↓

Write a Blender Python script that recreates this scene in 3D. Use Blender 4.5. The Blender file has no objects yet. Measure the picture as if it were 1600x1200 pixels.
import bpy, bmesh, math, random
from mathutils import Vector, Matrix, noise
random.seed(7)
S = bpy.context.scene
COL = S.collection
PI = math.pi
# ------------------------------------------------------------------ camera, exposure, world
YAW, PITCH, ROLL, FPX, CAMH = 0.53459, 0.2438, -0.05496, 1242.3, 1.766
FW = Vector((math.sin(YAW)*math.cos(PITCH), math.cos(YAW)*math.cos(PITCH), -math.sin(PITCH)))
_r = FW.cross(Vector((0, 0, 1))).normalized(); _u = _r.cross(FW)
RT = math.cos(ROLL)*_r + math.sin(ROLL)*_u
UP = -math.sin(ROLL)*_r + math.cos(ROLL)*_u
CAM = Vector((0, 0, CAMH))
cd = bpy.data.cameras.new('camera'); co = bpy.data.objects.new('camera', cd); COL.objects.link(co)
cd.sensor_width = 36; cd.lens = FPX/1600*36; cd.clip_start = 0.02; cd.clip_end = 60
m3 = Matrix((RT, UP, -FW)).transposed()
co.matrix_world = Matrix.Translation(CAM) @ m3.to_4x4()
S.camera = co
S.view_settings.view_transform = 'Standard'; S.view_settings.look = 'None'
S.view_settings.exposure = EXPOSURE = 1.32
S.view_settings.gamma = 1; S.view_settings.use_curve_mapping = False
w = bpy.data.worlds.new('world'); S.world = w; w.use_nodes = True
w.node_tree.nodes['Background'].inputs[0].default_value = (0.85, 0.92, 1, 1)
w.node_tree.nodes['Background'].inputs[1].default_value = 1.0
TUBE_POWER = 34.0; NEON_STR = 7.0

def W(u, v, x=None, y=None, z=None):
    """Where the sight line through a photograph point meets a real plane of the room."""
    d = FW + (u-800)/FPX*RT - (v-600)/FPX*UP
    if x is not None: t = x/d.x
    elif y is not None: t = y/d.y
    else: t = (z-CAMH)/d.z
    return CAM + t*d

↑

What you return should be the lines from the start of the data through the line with "TUBE_POWER = 34.0; NEON_STR = 7.0", quoted exactly and nothing more.

Response for this exercise
Write a Blender Python script that recreates this scene in 3D. Use Blender 4.5. The Blender file has no objects yet. Measure the picture as if it were 1600x1200 pixels.
import bpy, bmesh, math, random
from mathutils import Vector, Matrix, noise
random.seed(7)
S = bpy.context.scene
COL = S.collection
PI = math.pi
# ------------------------------------------------------------------ camera, exposure, world
YAW, PITCH, ROLL, FPX, CAMH = 0.53459, 0.2438, -0.05496, 1242.3, 1.766
FW = Vector((math.sin(YAW)*math.cos(PITCH), math.cos(YAW)*math.cos(PITCH), -math.sin(PITCH)))
_r = FW.cross(Vector((0, 0, 1))).normalized(); _u = _r.cross(FW)
RT = math.cos(ROLL)*_r + math.sin(ROLL)*_u
UP = -math.sin(ROLL)*_r + math.cos(ROLL)*_u
CAM = Vector((0, 0, CAMH))
cd = bpy.data.cameras.new('camera'); co = bpy.data.objects.new('camera', cd); COL.objects.link(co)
cd.sensor_width = 36; cd.lens = FPX/1600*36; cd.clip_start = 0.02; cd.clip_end = 60
m3 = Matrix((RT, UP, -FW)).transposed()
co.matrix_world = Matrix.Translation(CAM) @ m3.to_4x4()
S.camera = co
S.view_settings.view_transform = 'Standard'; S.view_settings.look = 'None'
S.view_settings.exposure = EXPOSURE = 1.32
S.view_settings.gamma = 1; S.view_settings.use_curve_mapping = False
w = bpy.data.worlds.new('world'); S.world = w; w.use_nodes = True
w.node_tree.nodes['Background'].inputs[0].default_value = (0.85, 0.92, 1, 1)
w.node_tree.nodes['Background'].inputs[1].default_value = 1.0
TUBE_POWER = 34.0; NEON_STR = 7.0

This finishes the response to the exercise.